↓↓↓

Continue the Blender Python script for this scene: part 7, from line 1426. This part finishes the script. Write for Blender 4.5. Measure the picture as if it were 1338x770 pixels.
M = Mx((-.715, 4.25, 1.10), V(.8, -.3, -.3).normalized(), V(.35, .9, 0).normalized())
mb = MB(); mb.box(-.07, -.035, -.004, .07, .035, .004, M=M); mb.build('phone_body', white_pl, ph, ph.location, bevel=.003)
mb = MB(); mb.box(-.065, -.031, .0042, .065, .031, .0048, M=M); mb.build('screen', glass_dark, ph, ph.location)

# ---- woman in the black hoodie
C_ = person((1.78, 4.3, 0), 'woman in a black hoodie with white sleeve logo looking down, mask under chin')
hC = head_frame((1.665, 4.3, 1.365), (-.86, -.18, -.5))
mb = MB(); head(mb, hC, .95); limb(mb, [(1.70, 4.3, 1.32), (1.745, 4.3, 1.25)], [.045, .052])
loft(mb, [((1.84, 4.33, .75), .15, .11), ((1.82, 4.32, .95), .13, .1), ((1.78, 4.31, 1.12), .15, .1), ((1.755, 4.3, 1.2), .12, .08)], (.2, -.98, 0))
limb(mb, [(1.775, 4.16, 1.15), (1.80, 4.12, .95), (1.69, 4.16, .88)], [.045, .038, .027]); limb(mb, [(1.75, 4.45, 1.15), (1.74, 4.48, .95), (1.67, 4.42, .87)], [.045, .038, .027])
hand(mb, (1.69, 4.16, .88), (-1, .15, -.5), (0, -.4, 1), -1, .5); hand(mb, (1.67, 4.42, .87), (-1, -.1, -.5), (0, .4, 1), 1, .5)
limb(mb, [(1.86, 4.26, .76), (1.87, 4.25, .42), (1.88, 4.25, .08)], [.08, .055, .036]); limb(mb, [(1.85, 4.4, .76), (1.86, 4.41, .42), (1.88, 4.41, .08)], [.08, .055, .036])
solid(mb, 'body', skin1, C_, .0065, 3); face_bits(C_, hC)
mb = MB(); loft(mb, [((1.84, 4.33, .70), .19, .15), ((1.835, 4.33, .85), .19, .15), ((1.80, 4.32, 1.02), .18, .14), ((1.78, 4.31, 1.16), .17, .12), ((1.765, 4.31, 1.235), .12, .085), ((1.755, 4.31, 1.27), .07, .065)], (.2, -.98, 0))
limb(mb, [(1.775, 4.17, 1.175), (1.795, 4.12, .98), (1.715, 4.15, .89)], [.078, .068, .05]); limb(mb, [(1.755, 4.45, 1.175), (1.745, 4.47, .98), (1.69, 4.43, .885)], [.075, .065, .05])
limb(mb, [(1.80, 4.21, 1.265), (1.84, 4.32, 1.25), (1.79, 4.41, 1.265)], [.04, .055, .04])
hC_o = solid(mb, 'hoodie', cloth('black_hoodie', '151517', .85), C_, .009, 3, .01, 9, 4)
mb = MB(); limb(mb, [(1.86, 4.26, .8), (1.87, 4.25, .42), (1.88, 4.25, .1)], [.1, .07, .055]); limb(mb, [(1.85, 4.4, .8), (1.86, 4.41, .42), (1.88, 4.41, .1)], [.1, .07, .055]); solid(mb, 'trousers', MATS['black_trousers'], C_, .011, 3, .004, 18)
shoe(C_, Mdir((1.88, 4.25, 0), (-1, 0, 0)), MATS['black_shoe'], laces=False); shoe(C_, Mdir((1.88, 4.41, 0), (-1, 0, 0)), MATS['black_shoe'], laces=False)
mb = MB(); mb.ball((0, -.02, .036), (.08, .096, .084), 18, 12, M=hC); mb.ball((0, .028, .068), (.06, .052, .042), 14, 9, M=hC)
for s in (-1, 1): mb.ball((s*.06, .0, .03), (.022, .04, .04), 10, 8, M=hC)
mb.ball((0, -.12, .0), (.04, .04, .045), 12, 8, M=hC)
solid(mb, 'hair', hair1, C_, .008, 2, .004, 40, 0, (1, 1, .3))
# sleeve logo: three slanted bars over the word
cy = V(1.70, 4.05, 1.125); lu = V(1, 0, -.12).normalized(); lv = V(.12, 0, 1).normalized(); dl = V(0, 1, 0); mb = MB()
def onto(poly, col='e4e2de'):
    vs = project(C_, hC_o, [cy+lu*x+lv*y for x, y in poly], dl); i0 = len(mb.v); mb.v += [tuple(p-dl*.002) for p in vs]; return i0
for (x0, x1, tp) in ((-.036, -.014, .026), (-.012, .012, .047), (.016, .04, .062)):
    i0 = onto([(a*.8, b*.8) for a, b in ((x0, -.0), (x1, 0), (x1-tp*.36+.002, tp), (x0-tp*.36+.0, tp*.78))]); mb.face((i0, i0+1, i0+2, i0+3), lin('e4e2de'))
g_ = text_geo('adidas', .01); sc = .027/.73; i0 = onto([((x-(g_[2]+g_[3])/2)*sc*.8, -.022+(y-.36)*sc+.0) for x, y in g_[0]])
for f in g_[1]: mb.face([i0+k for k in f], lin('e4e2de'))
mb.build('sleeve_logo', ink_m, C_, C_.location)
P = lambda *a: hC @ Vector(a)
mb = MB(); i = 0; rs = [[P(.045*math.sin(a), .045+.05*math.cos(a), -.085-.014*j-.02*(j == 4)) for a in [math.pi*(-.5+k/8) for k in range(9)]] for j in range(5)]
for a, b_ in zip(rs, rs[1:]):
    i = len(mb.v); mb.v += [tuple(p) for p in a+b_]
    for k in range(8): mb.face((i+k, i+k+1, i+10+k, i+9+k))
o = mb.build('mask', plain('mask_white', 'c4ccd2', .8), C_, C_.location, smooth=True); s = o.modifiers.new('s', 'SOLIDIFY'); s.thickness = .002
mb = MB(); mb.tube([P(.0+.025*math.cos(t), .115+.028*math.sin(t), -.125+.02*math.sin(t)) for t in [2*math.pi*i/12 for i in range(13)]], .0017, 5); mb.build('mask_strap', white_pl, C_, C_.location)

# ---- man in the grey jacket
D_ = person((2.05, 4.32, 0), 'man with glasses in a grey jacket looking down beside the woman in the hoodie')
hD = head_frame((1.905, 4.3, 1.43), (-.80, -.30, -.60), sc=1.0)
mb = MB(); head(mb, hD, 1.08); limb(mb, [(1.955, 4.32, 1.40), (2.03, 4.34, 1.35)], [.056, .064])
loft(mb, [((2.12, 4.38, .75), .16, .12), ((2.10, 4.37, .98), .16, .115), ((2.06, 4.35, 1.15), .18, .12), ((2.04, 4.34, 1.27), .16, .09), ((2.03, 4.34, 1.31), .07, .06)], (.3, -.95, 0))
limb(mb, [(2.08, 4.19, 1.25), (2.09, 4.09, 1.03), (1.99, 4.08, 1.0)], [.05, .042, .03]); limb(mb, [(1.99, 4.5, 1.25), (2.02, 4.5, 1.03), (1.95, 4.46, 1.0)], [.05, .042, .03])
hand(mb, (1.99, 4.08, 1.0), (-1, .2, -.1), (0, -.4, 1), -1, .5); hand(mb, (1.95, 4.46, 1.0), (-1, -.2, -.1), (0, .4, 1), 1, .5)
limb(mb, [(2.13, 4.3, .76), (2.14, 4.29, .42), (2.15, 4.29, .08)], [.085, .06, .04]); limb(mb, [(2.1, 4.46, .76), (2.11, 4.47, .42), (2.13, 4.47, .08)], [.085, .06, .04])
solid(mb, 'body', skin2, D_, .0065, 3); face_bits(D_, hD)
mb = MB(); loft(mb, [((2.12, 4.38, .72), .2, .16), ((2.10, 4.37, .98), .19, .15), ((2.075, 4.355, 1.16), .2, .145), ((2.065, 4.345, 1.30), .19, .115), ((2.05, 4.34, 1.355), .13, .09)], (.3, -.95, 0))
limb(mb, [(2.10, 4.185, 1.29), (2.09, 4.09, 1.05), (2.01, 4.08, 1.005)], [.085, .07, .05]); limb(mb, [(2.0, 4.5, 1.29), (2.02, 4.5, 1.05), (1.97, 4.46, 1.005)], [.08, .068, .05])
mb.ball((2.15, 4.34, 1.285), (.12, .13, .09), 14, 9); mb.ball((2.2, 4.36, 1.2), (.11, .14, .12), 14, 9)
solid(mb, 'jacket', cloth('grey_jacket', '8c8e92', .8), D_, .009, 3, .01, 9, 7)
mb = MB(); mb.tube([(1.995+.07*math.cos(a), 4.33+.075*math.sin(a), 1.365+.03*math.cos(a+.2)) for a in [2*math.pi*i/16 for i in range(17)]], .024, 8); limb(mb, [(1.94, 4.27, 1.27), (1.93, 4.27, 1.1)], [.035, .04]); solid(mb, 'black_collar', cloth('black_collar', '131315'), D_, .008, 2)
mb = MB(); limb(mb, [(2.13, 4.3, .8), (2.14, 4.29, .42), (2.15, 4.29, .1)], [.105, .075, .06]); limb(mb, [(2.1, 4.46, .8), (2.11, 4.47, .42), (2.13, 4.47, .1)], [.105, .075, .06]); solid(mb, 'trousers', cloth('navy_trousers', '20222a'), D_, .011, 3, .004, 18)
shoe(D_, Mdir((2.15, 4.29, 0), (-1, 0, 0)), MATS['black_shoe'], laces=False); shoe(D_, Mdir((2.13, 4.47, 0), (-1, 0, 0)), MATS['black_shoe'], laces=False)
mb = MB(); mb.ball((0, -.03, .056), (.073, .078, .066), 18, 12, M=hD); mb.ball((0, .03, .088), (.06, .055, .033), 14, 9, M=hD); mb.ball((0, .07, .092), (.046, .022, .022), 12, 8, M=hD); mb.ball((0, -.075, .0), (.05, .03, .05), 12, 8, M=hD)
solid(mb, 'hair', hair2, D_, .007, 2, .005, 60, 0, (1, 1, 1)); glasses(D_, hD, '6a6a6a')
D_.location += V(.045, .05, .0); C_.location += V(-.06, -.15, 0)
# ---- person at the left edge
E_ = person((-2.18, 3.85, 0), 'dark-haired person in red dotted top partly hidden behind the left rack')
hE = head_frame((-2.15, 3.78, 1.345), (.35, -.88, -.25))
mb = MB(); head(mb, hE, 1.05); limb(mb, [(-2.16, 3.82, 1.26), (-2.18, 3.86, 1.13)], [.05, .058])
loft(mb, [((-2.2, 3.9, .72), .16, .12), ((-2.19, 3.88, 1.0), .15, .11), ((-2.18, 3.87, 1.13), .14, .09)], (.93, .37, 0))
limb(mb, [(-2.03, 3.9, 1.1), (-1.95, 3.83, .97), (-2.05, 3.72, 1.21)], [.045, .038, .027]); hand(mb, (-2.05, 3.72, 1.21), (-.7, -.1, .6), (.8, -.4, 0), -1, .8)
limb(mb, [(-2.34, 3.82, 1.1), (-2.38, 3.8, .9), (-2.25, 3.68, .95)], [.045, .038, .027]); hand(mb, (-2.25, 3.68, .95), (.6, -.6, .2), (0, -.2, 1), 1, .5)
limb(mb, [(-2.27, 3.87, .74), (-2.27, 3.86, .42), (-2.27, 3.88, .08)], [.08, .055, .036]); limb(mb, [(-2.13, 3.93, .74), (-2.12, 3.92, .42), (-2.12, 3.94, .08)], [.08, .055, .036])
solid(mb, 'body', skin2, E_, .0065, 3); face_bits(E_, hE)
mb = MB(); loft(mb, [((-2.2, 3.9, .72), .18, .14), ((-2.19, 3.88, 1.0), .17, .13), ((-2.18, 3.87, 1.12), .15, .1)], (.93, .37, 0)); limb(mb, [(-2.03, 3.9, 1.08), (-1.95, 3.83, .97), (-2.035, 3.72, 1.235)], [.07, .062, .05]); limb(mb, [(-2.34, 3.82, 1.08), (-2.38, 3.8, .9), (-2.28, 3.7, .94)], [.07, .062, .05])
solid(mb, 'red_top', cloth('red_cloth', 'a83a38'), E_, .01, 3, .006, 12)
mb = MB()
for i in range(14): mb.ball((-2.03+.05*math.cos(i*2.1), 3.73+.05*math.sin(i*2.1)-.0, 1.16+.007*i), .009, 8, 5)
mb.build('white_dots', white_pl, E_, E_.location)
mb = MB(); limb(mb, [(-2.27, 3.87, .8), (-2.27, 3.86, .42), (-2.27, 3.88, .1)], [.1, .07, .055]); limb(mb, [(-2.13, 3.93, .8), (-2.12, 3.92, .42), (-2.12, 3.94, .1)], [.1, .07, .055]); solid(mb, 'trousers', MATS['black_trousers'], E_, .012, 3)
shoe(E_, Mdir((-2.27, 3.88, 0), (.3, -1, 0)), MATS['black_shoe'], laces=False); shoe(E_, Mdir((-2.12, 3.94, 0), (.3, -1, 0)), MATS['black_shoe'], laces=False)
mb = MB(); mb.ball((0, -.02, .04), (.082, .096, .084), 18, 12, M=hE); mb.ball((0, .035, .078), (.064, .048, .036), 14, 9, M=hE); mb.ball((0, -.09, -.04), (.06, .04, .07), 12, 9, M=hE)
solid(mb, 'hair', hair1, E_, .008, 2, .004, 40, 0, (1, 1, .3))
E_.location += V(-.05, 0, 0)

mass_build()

↑↑↑

§ **WHAT YOU SHOULD DO**:
Starting at the top of the data above, repeat every line exactly until the line containing "mb = MB(); mb.box(-.065, -.031, .0042, .065, .031, .0048, M=M);" has been given, then stop.

§ **RESPONSE TO THIS TASK**:
Continue the Blender Python script for this scene: part 7, from line 1426. This part finishes the script. Write for Blender 4.5. Measure the picture as if it were 1338x770 pixels.
M = Mx((-.715, 4.25, 1.10), V(.8, -.3, -.3).normalized(), V(.35, .9, 0).normalized())
mb = MB(); mb.box(-.07, -.035, -.004, .07, .035, .004, M=M); mb.build('phone_body', white_pl, ph, ph.location, bevel=.003)
mb = MB(); mb.box(-.065, -.031, .0042, .065, .031, .0048, M=M); mb.build('screen', glass_dark, ph, ph.location)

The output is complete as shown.